As far as Steamtown goes — a Boscov’s department store is an anchor — the retail executive said the mall financial backers assumed the $37 million debt earlier this year when previous owners defaulted.


“We don’t even know who the owners are,” Boscov said. “We’ve been dealing with their representative. But we can’t negotiate with potential lessees because the first thing they want to know is who owns the mall.”


Boscov said he will continue talking to the owners’ representative in search of a deal.


“Hopefully we can buy it back,” Boscov said.


Boscov said he is hopeful he will be able to retain the current store tenants, but several are leaving or have left. Express is the latest to exit Steamtown, following Bob-Ton and a couple of eating places.


“We’re optimistic we can turn it around,” Boscov said. “As far as we know, there are no other bidders. We’re probably the only ones who are seriously talking to ownership.”


Boscov’s a key


Back in Wilkes-Barre, Boscov said the store is performing well — better than stores in malls.
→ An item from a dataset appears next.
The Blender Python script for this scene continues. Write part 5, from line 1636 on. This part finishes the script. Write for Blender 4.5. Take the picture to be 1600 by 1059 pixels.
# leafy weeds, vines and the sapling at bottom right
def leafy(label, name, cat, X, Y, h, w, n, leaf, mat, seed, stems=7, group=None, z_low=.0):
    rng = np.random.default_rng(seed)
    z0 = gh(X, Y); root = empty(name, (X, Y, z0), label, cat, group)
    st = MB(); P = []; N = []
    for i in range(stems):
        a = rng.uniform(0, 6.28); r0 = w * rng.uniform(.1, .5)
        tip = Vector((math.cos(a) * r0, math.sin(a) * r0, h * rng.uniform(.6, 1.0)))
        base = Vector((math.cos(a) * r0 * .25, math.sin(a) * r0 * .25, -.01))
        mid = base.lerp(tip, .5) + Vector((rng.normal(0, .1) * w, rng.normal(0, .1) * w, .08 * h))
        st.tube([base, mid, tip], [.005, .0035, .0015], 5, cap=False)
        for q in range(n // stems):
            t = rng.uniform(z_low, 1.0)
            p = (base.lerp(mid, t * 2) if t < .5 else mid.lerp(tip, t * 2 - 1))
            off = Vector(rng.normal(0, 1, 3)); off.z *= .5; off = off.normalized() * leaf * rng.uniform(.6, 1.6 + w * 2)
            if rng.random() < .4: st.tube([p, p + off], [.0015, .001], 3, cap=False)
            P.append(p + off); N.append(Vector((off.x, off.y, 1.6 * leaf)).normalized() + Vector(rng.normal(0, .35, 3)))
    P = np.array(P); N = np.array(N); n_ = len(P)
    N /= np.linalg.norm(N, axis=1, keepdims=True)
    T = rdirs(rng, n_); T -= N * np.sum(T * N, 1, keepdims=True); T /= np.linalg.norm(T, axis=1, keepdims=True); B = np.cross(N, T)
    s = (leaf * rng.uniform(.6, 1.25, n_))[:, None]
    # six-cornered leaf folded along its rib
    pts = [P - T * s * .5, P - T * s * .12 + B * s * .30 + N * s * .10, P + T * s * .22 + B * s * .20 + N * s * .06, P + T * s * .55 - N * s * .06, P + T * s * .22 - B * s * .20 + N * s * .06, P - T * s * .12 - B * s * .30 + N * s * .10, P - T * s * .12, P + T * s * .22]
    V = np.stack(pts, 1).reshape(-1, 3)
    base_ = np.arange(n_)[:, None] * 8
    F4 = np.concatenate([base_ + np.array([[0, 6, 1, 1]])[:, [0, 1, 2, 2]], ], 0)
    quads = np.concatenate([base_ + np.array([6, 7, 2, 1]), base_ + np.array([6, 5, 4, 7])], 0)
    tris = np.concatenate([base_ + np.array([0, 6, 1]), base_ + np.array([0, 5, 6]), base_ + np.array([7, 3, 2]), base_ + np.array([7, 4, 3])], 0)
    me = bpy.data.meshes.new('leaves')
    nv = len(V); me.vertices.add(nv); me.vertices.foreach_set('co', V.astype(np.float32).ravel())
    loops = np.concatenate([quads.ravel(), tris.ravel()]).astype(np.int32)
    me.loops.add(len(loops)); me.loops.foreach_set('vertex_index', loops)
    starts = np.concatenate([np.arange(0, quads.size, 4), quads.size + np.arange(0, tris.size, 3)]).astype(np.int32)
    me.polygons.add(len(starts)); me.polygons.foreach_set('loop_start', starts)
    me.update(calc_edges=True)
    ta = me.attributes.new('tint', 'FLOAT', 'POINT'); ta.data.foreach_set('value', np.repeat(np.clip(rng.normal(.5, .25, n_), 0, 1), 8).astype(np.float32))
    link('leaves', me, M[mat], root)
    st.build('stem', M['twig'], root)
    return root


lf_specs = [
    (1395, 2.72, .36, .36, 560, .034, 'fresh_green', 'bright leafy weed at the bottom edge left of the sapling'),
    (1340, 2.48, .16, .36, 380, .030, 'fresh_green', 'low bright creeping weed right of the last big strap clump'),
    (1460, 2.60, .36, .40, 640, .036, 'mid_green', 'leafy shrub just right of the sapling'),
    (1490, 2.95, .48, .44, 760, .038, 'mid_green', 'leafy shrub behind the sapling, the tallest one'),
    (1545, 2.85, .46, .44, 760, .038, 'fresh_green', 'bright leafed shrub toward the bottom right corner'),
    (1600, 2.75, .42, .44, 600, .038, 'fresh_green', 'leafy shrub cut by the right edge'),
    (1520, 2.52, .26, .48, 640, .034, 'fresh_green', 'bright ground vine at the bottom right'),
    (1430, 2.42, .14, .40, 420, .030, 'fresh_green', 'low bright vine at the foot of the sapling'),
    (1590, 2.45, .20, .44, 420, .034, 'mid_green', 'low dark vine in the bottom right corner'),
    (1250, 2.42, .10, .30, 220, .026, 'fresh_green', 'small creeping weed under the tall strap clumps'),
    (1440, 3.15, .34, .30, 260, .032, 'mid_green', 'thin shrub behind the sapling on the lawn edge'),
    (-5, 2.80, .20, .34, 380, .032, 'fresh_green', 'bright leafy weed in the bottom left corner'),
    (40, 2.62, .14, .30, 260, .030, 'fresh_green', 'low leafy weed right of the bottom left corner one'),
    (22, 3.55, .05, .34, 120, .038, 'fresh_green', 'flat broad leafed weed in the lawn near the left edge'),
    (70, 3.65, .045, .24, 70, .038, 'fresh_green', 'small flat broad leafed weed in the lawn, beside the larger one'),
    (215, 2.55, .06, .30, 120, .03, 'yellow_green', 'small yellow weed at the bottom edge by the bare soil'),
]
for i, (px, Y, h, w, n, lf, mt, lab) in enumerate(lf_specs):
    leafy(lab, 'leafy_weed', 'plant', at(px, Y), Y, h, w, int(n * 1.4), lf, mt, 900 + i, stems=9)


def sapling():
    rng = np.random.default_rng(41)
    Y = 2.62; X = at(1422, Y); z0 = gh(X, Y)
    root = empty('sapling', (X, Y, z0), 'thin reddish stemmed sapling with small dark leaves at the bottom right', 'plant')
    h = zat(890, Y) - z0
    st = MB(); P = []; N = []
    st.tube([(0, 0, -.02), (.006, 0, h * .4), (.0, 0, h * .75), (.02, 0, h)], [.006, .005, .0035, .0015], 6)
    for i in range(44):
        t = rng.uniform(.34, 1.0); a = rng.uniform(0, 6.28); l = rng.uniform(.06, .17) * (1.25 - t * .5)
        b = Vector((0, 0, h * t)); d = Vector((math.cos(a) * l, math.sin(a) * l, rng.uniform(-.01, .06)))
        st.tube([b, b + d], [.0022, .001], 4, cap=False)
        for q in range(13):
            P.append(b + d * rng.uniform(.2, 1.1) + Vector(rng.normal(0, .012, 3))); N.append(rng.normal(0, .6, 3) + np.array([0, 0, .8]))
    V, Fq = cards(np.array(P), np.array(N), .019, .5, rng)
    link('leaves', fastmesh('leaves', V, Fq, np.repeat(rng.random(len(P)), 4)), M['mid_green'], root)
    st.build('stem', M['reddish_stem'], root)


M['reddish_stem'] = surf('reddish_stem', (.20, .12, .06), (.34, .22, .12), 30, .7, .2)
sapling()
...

Diamond City Partnership’s Larry Newman said Wilkes-Barre is one of just three Pennsylvania cities with a traditional department store anchoring its downtown shopping district. The other two — Pittsburgh and Philadelphia — have Macy’s Department Stores; Wilkes-Barre has Boscov and has had it for many years, having first opened in 1879 as Fowler Dick & Walker’s The Boston Store.


“Don’t get me wrong, any city would like to have a big department store in its downtown,” Newman said. “It’s just not the trend anymore.”


Newman said the survey revealed that the main reasons people come downtown is to dine or see a movie. Shopping is listed as the third reason.


Newman said just 10 years ago the downtown did not have Movies 14, Barnes and Noble, the Riverfront Park or most of the restaurants now operating. Most people come downtown to go to the Farmers Market or to dine, but Boscov’s rated as the third reason visitors come to the city on a regular basis.


Perception/reality


But Newman said survey respondents still don’t always feel safe in center city. They also listed parking issues and people loitering as deterrents to visiting the downtown.


Newman said a major stumbling block centers on perception versus reality. He compared his survey’s results with one done in Philadelphia that centered on crime. In 2012, Wilkes-Barre and a rate of 1.7 violent crimes per 1,000 residents, while Philadelphia’s rate was 16.1 violent crimes per 1,000 residents.


Yet 28 percent of the respondents to Newman’s survey said they often feel unsafe, compared to just 4 percent in Philadelphia. And 35 percent said they always or mostly always feel safe in Wilkes-Barre, compared to 79 percent in Philadelphia.


Another telling statistic showed that frequency of visitation breeds satisfaction.


For instance, 59 percent of respondents who visit Wilkes-Barre about once a week feel the city is headed in the right direction. But 71 percent of those who never visit Wilkes-Barre feel it is not improving.